Day has the answer: Leave the dirty work to others. Let other people — guys like Roy Day — organize the egg throwers and hecklers who dogged Douglas’ campaign, let them set up the phone banks to spread rumor and innuendo about Nixon’s opponent. To that end, Day has planted Nixon boosters at a speech being given, at this very moment, by Douglas at Beverly Hills High School. Soon Nixon will drive over there and make a disruptive “surprise” appearance while Douglas is still at the podium.

Good old Roy, in fact, is both the godfather to Nixon’s political career and this play’s true north. Nixon may be mildly irked by his hardscrabble youth and a lifetime of snubs he thinks he’s received, but Roy Day is a creature genuinely consumed and nourished by hate, a self-made man who graduated summa cum laude from the school of hard knocks and who embodies the resentment and suspicion that dominate this country’s political culture. During one Captain Queeg–ish monologue, this old adman all but bleeds the anger, outrage and bigotry of a betrayed petite bourgeoisie.

It’s a spellbinding scene masterfully pulled off by Doyle and directed by David Emmes; together they create a twilight figure delighted by leaving big tips but who cannot, as he sorrowfully admits, pray to God. It is on the young Nixon that Day and his older generation, who were so helped yet so affronted by the New Deal, place all their hopes. And, when Nixon gently tells him that he plans to drive to Beverly Hills High School without him, Day gets the message that he is too raw to be seen in public, and you can almost hear him swallowing this poisonous pill, only to accept the snub like a soldier. After all, he has passed on to Nixon the torch — a torch that cannot illuminate, but only burn down other people’s dreams.

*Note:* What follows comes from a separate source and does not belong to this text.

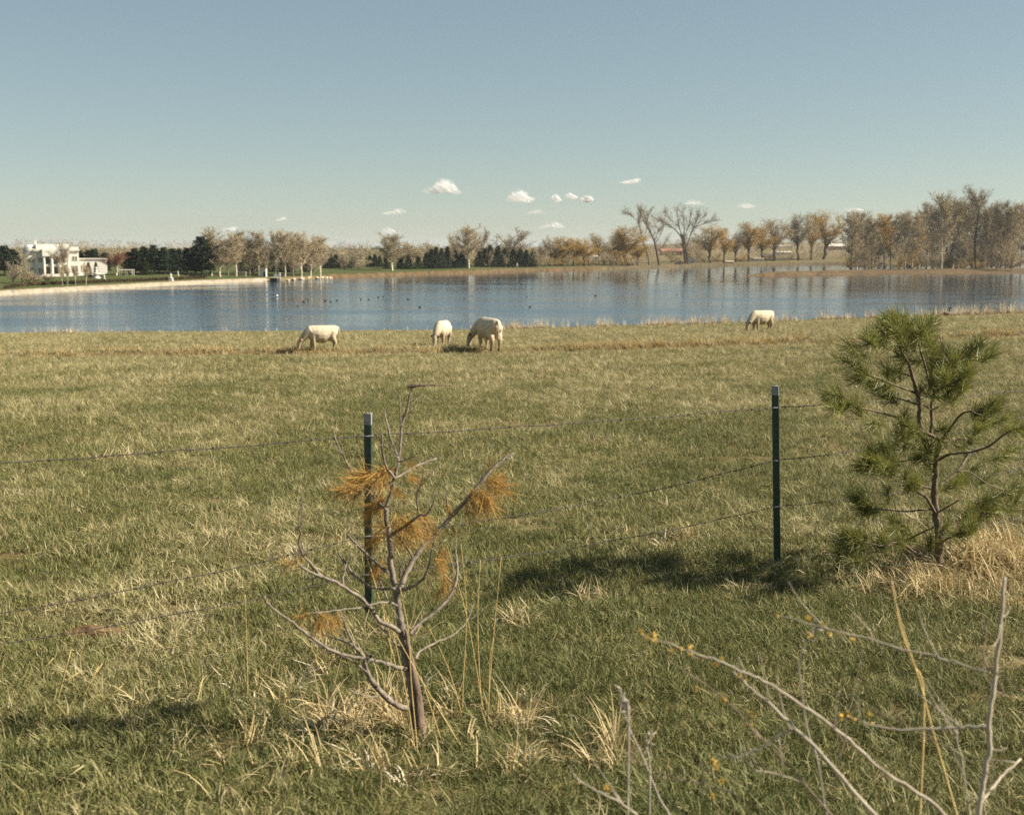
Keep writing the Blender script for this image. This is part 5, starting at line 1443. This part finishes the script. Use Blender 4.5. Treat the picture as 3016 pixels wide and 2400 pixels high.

A week later, in Act 2, we find the congresswoman (Linda Gerhringer) knocking back a lot of booze with her husband, actor Melvyn Douglas (Dan Kern), and, while the maverick bitchiness that helped Douglas lose in a state two-thirds Democratic is sometimes glimpsed, most of the act is given to Hollywood jokes, strident putdowns of Nixon and, ultimately, marital friction. (But Not for Me might have played better if the comparatively slight Douglas piece had been staged first, paving the way for the show proper rather than tagging behind it.)

There is also an unfortunate moment when a sloshed Helen does a Frances Farmer and prepares to meet the press downstairs naked, only to miraculously sober up and leave, reconciled, with her husband. They say there are no second acts in American lives, but Reddin’s generic liberal heroine doesn’t even seem to have had a second dimension.